He suggests pushing yourself to be with others and having an alternate plan in mind can lessen frustration and disappointment if plans suddenly change.

“When accepting an invitation or inviting someone over during the holidays, explain “I’d love to come to your home for a holiday party/have you for dinner, but if my loved isn’t feeling well, can we instead have brunch the next day?”,” he says. “Having an option helps you provide the best care for a parent or loved one with dementia, while still maintaining your social connections.

Know Expectations Might go Unmet

“Don’t give in to unrealistic expectations that the holidays will be as they’re portrayed in television ads, movies, etc.,” urges Barlam. “Remind yourself to enjoy the happy moments your family shares, no matter what they look like and how they occur,” he says. “Don’t get caught up in the minutia or a keeping up with the Jones mentality.”
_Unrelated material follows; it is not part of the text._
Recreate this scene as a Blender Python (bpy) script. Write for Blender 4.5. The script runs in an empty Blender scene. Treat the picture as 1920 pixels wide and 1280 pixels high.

To manage expectations, he suggests asking yourself “What would make my holiday a good one this year?” Then make a list of two to three simple things that would make you content and work on attaining just those things.

And be prepared to be disappointed. “Family and friends may disappointment, even when they don’t intend to,” Barlam explains. “Manage that added stress by communicating how you feel and what your expectations are for the holidays. Let others know what they can do to make a difference and help you care for a loved one with dementia.”